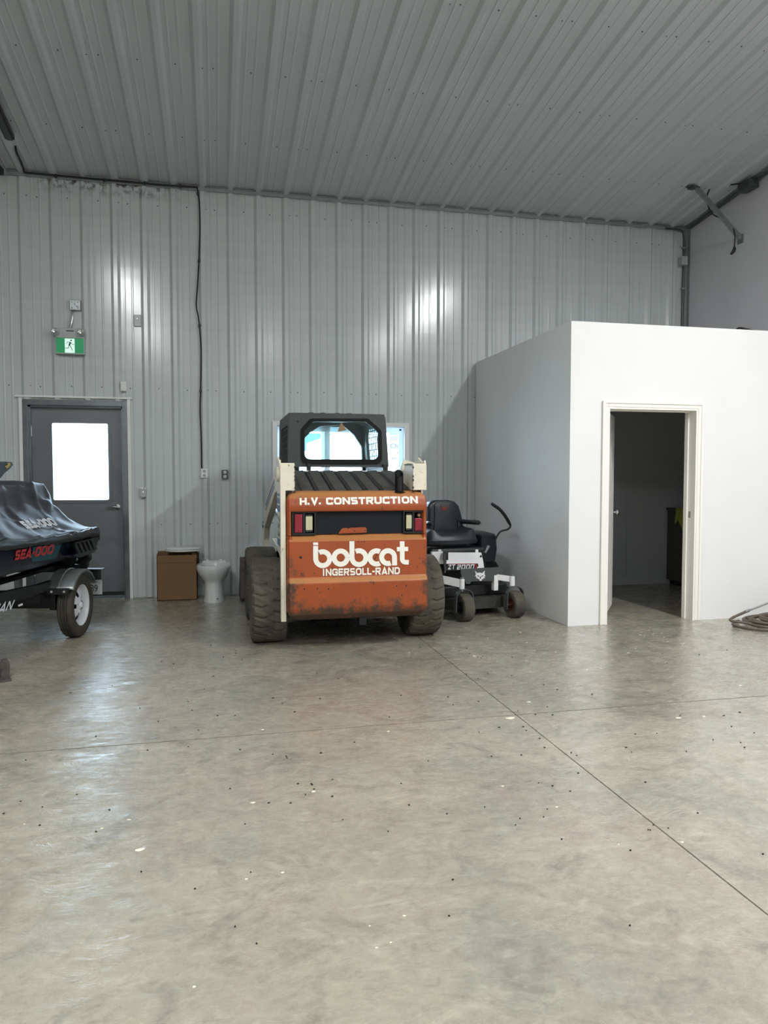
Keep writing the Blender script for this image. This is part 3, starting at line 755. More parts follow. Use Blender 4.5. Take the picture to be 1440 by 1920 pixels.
# hose and cables lying on top of the room
ct = MB(); pts = [atY(1290, 612, 6.5), atY(1330, 615, 6.5), atY(1362, 617, 6.4), atY(1378, 613, 6.3), atY(1386, 612, 6.25), atY(1400, 613, 6.2), atY(1414, 616, 6.2)]
pts = [Vector((p.x, p.y, BT + .012)) for p in pts]; pts[3].z += .012; pts[4].z += .03; pts[5].z += .012
ct.tube(smoothline(pts, 6), .010, 8); tag(ct.build('cable', 'cable'), 'short black cable lying on the top edge of the white room', 'cable')

# ---------------- fittings on the back wall
def wp(px, py, d=.0): return atY(px, py, WY - d)
# exit sign with two lamp heads
c0 = wp(131, 640); es = empty('exit_sign', (c0.x, WY - .02, c0.z), 0, 'green running-man exit sign with two emergency lamps above the grey door', 'sign')
a, b = wp(101, 615, .08), wp(160, 633, .08)
MB().box(a.x + .006, b.x - .006, WY - .085, WY - .005, wp(130, 634, .08).z, wp(130, 615, .08).z, .008).build('housing', 'grey_plastic', es)
MB().box(wp(124, 620, .09).x, wp(138, 620, .09).x, WY - .0875, WY - .085, wp(130, 621.5, .09).z, wp(130, 619, .09).z).build('label_slot', 'dark_grey', es)
for px, py in ((104, 622), (153, 624)):
    q = wp(px, py, .10)
    h = MB().lathe([(0, .0), (.036, .0), (.040, -.02), (.036, -.045), (.030, -.05)], 20, (q.x, WY - .085, q.z), 'y').build('lamp_head', 'grey_plastic', es)
    MB().lathe([(0, -.046), (.018, -.046), (.030, -.051)], 20, (q.x, WY - .085, q.z), 'y').build('lens', 'chrome', h)
sx0, sx1, sz0, sz1 = wp(103.5, 650, .07).x, wp(159, 650, .07).x, wp(130, 664, .07).z, wp(130, 632, .07).z
MB().box(sx0, sx1, WY - .075, WY - .03, sz0, sz1, .004).build('frame', 'grey_plastic', es)
MB().box(sx0 + .010, sx1 - .010, WY - .078, WY - .073, sz0 + .012, sz1 - .008).build('green_face', 'green_sign', es)
def sg(u, v): return Vector((sx0 + (sx1 - sx0) * u, WY - .0812, sz0 + (sz1 - sz0) * v))
wm = MB(); q0, q1 = sg(.33, .07), sg(.66, .90); wm.box(q0.x, q1.x, WY - .0805, WY - .078, q0.z, q1.z); wm.build('white_field', 'sign_white', es)
rm_ = MB(); s3 = lambda u, v: sg(u, v)
asp = (sz1 - sz0) / (sx1 - sx0)
def man(pts, wd):
    P = [(u, v * asp) for u, v in pts]; stroke(rm_, P, wd, lambda x, y: sg(x, y / asp))
rm_.add([sg(.545 + .030 * math.cos(k * PI / 8), .80 + .030 / asp * math.sin(k * PI / 8)) for k in range(16)], [tuple(range(16))])
man([(.52, .70), (.50, .60), (.475, .50)], .055); man([(.53, .68), (.57, .60), (.60, .57), (.65, .56)], .018)
man([(.50, .70), (.42, .69), (.385, .58)], .018); man([(.49, .52), (.54, .40), (.585, .20)], .024); man([(.475, .52), (.455, .36), (.44, .33), (.34, .335)], .022)
rm_.build('running_man', 'sign_ink', es)
# junction box and conduit above it
a, b = wp(130, 562, .05), wp(151, 582, .05)
jbx = empty('junction_box', ((a.x + b.x) / 2, WY, (a.z + b.z) / 2), 0, 'square metal junction box above the exit sign with a bent conduit below', 'electrical box')
m_ = MB().box(a.x, b.x, WY - .05, WY - .0, b.z, a.z, .004); cx_, cz_ = (a.x + b.x) / 2, (a.z + b.z) / 2
m_.build('box', 'brushed', jbx)
m_ = MB().box(a.x + .004, b.x - .004, WY - .054, WY - .05, b.z + .004, a.z - .004, .001)
for dx, dz in ((-.03, .03), (.03, .03), (-.03, -.03), (.03, -.03), (0, .012), (.02, -.01)): screw(m_, (cx_ + dx, WY - .054, cz_ + dz), (0, -1, 0), .008)
m_.build('cover', 'brushed', jbx)
MB().tube(smoothline([wp(136, 582, .02), wp(136, 592, .03), wp(134, 604, .03), wp(131, 614, .04)], 5), .012, 8).build('conduit', 'chrome', jbx)
# blank plate, sensor, switch
def plate(name, px0, py0, px1, py1, m, label, cat, th_=.012, bev=.004):
    a, b = wp(px0, py0, .02), wp(px1, py1, .02); r = empty(name, ((a.x + b.x) / 2, WY, (a.z + b.z) / 2), 0, label, cat)
    MB().box(a.x, b.x, WY - .022 - th_, WY - .0, b.z, a.z, bev).build('plate', m, r); return r, (a.x + b.x) / 2, (a.z + b.z) / 2, WY - .022 - th_
M['wall_paint_plate'] = mat('painted_plate', 'a4aaaa', rough=.3)
r, x, z, y = plate('blank_plate', 251, 590, 264, 612, 'wall_paint_plate', 'blank cover plate painted wall grey, right of and above the exit sign', 'plate', .004)
m_ = MB(); screw(m_, (x, y, z + .02), (0, -1, 0), .006); m_.build('screw', 'chrome', r)
r, x, z, y = plate('door_chime', 226, 716, 238, 734, 'white_plastic', 'small white box on the wall over the right corner of the grey door', 'sensor', .03, .006)
m_ = MB().box(x - .026, x + .022, y - .004, y, z - .036, z + .038, .003); m_.build('cover', 'white_plastic', r)
r, x, z, y = plate('light_switch', 263, 915, 274.5, 933, 'brushed', 'metal light switch on the wall right of the grey door', 'switch', .02)
MB().box(x - .030, x + .030, y - .004, y, z - .046, z + .048, .002).build('cover', 'grey_plastic', r)
MB().box(x - .005, x + .005, y - .016, y - .004, z - .004, z + .014, .002).build('toggle', 'chrome', r)
def outlet(px0, py0, px1, py1, m, m2, label):
    r, x, z, y = plate('power_outlet', px0, py0, px1, py1, m, label, 'outlet', .03); r['group'] = 'outlet boxes on the back wall'
    for dz in (.024, -.024):
        q = MB().lathe([(0, -.006), (.017, -.006), (.018, 0)], 20, (x, y, z + dz), 'y').build('socket', m2, r)
        s = MB(); s.box(x - .008, x - .005, y - .0075, y - .006, z + dz - .004, z + dz + .008); s.box(x + .005, x + .008, y - .0075, y - .006, z + dz - .004, z + dz + .008); s.build('slot', 'black', q)
    return r
outlet(377, 879, 389.5, 896, 'white_plastic', 'grey_plastic', 'pale outlet box at the lower end of the hanging black cable')
outlet(416, 881, 427.5, 898, 'dark_grey', 'white_plastic', 'dark metal outlet box with white sockets, left of the loader')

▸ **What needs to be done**
Transcribe the listing in full and omit the pictures.

▸ **Right answer**
Keep writing the Blender script for this image. This is part 3, starting at line 755. More parts follow. Use Blender 4.5. Take the picture to be 1440 by 1920 pixels.
# hose and cables lying on top of the room
ct = MB(); pts = [atY(1290, 612, 6.5), atY(1330, 615, 6.5), atY(1362, 617, 6.4), atY(1378, 613, 6.3), atY(1386, 612, 6.25), atY(1400, 613, 6.2), atY(1414, 616, 6.2)]
pts = [Vector((p.x, p.y, BT + .012)) for p in pts]; pts[3].z += .012; pts[4].z += .03; pts[5].z += .012
ct.tube(smoothline(pts, 6), .010, 8); tag(ct.build('cable', 'cable'), 'short black cable lying on the top edge of the white room', 'cable')

# ---------------- fittings on the back wall
def wp(px, py, d=.0): return atY(px, py, WY - d)
# exit sign with two lamp heads
c0 = wp(131, 640); es = empty('exit_sign', (c0.x, WY - .02, c0.z), 0, 'green running-man exit sign with two emergency lamps above the grey door', 'sign')
a, b = wp(101, 615, .08), wp(160, 633, .08)
MB().box(a.x + .006, b.x - .006, WY - .085, WY - .005, wp(130, 634, .08).z, wp(130, 615, .08).z, .008).build('housing', 'grey_plastic', es)
MB().box(wp(124, 620, .09).x, wp(138, 620, .09).x, WY - .0875, WY - .085, wp(130, 621.5, .09).z, wp(130, 619, .09).z).build('label_slot', 'dark_grey', es)
for px, py in ((104, 622), (153, 624)):
    q = wp(px, py, .10)
    h = MB().lathe([(0, .0), (.036, .0), (.040, -.02), (.036, -.045), (.030, -.05)], 20, (q.x, WY - .085, q.z), 'y').build('lamp_head', 'grey_plastic', es)
    MB().lathe([(0, -.046), (.018, -.046), (.030, -.051)], 20, (q.x, WY - .085, q.z), 'y').build('lens', 'chrome', h)
sx0, sx1, sz0, sz1 = wp(103.5, 650, .07).x, wp(159, 650, .07).x, wp(130, 664, .07).z, wp(130, 632, .07).z
MB().box(sx0, sx1, WY - .075, WY - .03, sz0, sz1, .004).build('frame', 'grey_plastic', es)
MB().box(sx0 + .010, sx1 - .010, WY - .078, WY - .073, sz0 + .012, sz1 - .008).build('green_face', 'green_sign', es)
def sg(u, v): return Vector((sx0 + (sx1 - sx0) * u, WY - .0812, sz0 + (sz1 - sz0) * v))
wm = MB(); q0, q1 = sg(.33, .07), sg(.66, .90); wm.box(q0.x, q1.x, WY - .0805, WY - .078, q0.z, q1.z); wm.build('white_field', 'sign_white', es)
rm_ = MB(); s3 = lambda u, v: sg(u, v)
asp = (sz1 - sz0) / (sx1 - sx0)
def man(pts, wd):
    P = [(u, v * asp) for u, v in pts]; stroke(rm_, P, wd, lambda x, y: sg(x, y / asp))
rm_.add([sg(.545 + .030 * math.cos(k * PI / 8), .80 + .030 / asp * math.sin(k * PI / 8)) for k in range(16)], [tuple(range(16))])
man([(.52, .70), (.50, .60), (.475, .50)], .055); man([(.53, .68), (.57, .60), (.60, .57), (.65, .56)], .018)
man([(.50, .70), (.42, .69), (.385, .58)], .018); man([(.49, .52), (.54, .40), (.585, .20)], .024); man([(.475, .52), (.455, .36), (.44, .33), (.34, .335)], .022)
rm_.build('running_man', 'sign_ink', es)
# junction box and conduit above it
a, b = wp(130, 562, .05), wp(151, 582, .05)
jbx = empty('junction_box', ((a.x + b.x) / 2, WY, (a.z + b.z) / 2), 0, 'square metal junction box above the exit sign with a bent conduit below', 'electrical box')
m_ = MB().box(a.x, b.x, WY - .05, WY - .0, b.z, a.z, .004); cx_, cz_ = (a.x + b.x) / 2, (a.z + b.z) / 2
m_.build('box', 'brushed', jbx)
m_ = MB().box(a.x + .004, b.x - .004, WY - .054, WY - .05, b.z + .004, a.z - .004, .001)
for dx, dz in ((-.03, .03), (.03, .03), (-.03, -.03), (.03, -.03), (0, .012), (.02, -.01)): screw(m_, (cx_ + dx, WY - .054, cz_ + dz), (0, -1, 0), .008)
m_.build('cover', 'brushed', jbx)
MB().tube(smoothline([wp(136, 582, .02), wp(136, 592, .03), wp(134, 604, .03), wp(131, 614, .04)], 5), .012, 8).build('conduit', 'chrome', jbx)
# blank plate, sensor, switch
def plate(name, px0, py0, px1, py1, m, label, cat, th_=.012, bev=.004):
    a, b = wp(px0, py0, .02), wp(px1, py1, .02); r = empty(name, ((a.x + b.x) / 2, WY, (a.z + b.z) / 2), 0, label, cat)
    MB().box(a.x, b.x, WY - .022 - th_, WY - .0, b.z, a.z, bev).build('plate', m, r); return r, (a.x + b.x) / 2, (a.z + b.z) / 2, WY - .022 - th_
M['wall_paint_plate'] = mat('painted_plate', 'a4aaaa', rough=.3)
r, x, z, y = plate('blank_plate', 251, 590, 264, 612, 'wall_paint_plate', 'blank cover plate painted wall grey, right of and above the exit sign', 'plate', .004)
m_ = MB(); screw(m_, (x, y, z + .02), (0, -1, 0), .006); m_.build('screw', 'chrome', r)
r, x, z, y = plate('door_chime', 226, 716, 238, 734, 'white_plastic', 'small white box on the wall over the right corner of the grey door', 'sensor', .03, .006)
m_ = MB().box(x - .026, x + .022, y - .004, y, z - .036, z + .038, .003); m_.build('cover', 'white_plastic', r)
r, x, z, y = plate('light_switch', 263, 915, 274.5, 933, 'brushed', 'metal light switch on the wall right of the grey door', 'switch', .02)
MB().box(x - .030, x + .030, y - .004, y, z - .046, z + .048, .002).build('cover', 'grey_plastic', r)
MB().box(x - .005, x + .005, y - .016, y - .004, z - .004, z + .014, .002).build('toggle', 'chrome', r)
def outlet(px0, py0, px1, py1, m, m2, label):
    r, x, z, y = plate('power_outlet', px0, py0, px1, py1, m, label, 'outlet', .03); r['group'] = 'outlet boxes on the back wall'
    for dz in (.024, -.024):
        q = MB().lathe([(0, -.006), (.017, -.006), (.018, 0)], 20, (x, y, z + dz), 'y').build('socket', m2, r)
        s = MB(); s.box(x - .008, x - .005, y - .0075, y - .006, z + dz - .004, z + dz + .008); s.box(x + .005, x + .008, y - .0075, y - .006, z + dz - .004, z + dz + .008); s.build('slot', 'black', q)
    return r
outlet(377, 879, 389.5, 896, 'white_plastic', 'grey_plastic', 'pale outlet box at the lower end of the hanging black cable')
outlet(416, 881, 427.5, 898, 'dark_grey', 'white_plastic', 'dark metal outlet box with white sockets, left of the loader')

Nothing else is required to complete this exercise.